Fanatismi di guerra fanatismi di parole

ITALIA. Mai come in questa era invece è possibile accedere a una molteplicità di informazioni, a fonti per verificare l’attendibilità delle notizie, a libri di studiosi intellettualmente onesti e accreditati: ma costa fatica. La realtà sfuggente e articolata, anche quella delle guerre, la più tragica, può essere compresa attraverso la cultura e l’umanità.

Premessa a questo passaggio decisivo è la libertà da gabbie ideologiche e da manicheismi. Il 31 gennaio scorso Elena Basile ha postato sul suo profilo Facebook un video nel quale si rivolge a Liliana Segre, sopravvissuta ad Auschwitz. Dice fra l’altro l’ex diplomatica, commentatrice di politica internazionale: «Cara signora, possibile che lei sia tormentata solo dal pensiero dei bambini ebrei? I bambini palestinesi non la toccano?». Poi le parole orribili: «Sa che i tedeschi erano molto buoni con i bambini nazisti? Anche loro avevano una morale che si rivolgeva ai tedeschi, agli ariani, ai bianchi.
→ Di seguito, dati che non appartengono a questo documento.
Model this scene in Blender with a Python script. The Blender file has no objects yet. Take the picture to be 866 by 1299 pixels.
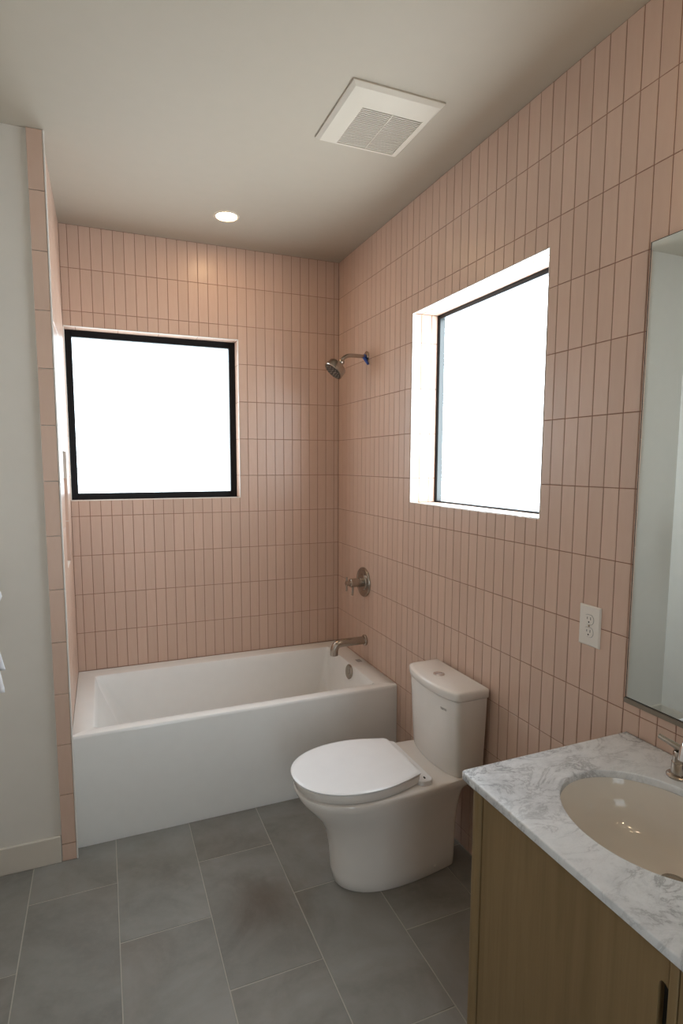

Non sentivano nulla per la morte degli ebrei. Lei vuole imitarli?». Un sospetto immondo che ha spinto la famiglia Segre a querelare l’ex funzionaria della Farnesina. Pronta la raffazzonata retromarcia di Basile: ha dato la colpa del malinteso (solo malinteso?) a un’intervista «letta forse superficialmente» che sarebbe stata incompleta. La senatrice a vita peraltro ha espresso più volte il proprio dolore per i bambini palestinesi di Gaza (quando si dice informarsi...). Com’è possibile che una commentatrice televisiva affronti di petto un argomento così spinoso senza averlo approfondito? Basile conclude così il «mea culpa»: «Mi allarma avere ferito con un paragone inappropriato la senatrice per la quale ho sempre avuto stima per la sua opera di testimonianza dell’esperienza atroce che ha vissuto. Sarei sconvolta al pensiero di averle arrecato dolore». Il dolore è stato arrecato e il video incriminato è ancora sul profilo dell’ex diplomatica. Ma tant’è. Anche il presidente della Repubblica Sergio Mattarella è stato preso di mira sui social e non solo per non aver espresso con durezza accuse contro Israele per le stragi di Gaza. Il bisogno dell’invettiva, del tono della voce alterato non è un segno di tempi malati, di parole estremizzate che cancellano la bontà delle ragioni, quando ci sono? Com’è possibile mettere in discussione il senso di giustizia di Segre e Mattarella, la costante attenzione all’umanità dolente? Non fanno testo le loro biografie?

Nel tritacarne del fanatismo verbale non è poi raro sentire questa affermazione: «Gli israeliani fanno ai palestinesi ciò che i nazisti fecero agli ebrei». Una falsità che banalizza il nazismo. Nella Shoah furono uccise sei milioni di persone, catturate una a una, deportate su carri bestiame, internate nei lager, ammazzate nelle camere a gas o di fame. Se Hitler non fosse stato fermato, avrebbe realizzato la «soluzione finale»: sterminare tutti gli ebrei. Nella storia non c’è nulla di paragonabile alla Shoah, ovviamente nemmeno i crimini di guerra israeliani nella Striscia di Gaza.

Il fanatismo ideologico antioccidentale continua invece a leggere l’invasione su larga scala dell’Ucraina come una risposta cercata dall’Ovest, un tranello alla Russia. Ciò nonostante Putin dica ormai senza remore che l’invasione ha lo scopo di ripristinare la grandezza imperiale dell’ex Urss. Ma non è raro ascoltare o leggere definizioni dell’Ucraina come «fantoccio della Nato e degli Usa»: non è un’opinione ma una falsità infamante di un popolo sotto aggressione militare. Chi ha il privilegio di vivere al di fuori dei conflitti che giudica, dovrebbe evitare settarismi e ricercare il vero: c’è di mezzo la vita delle persone.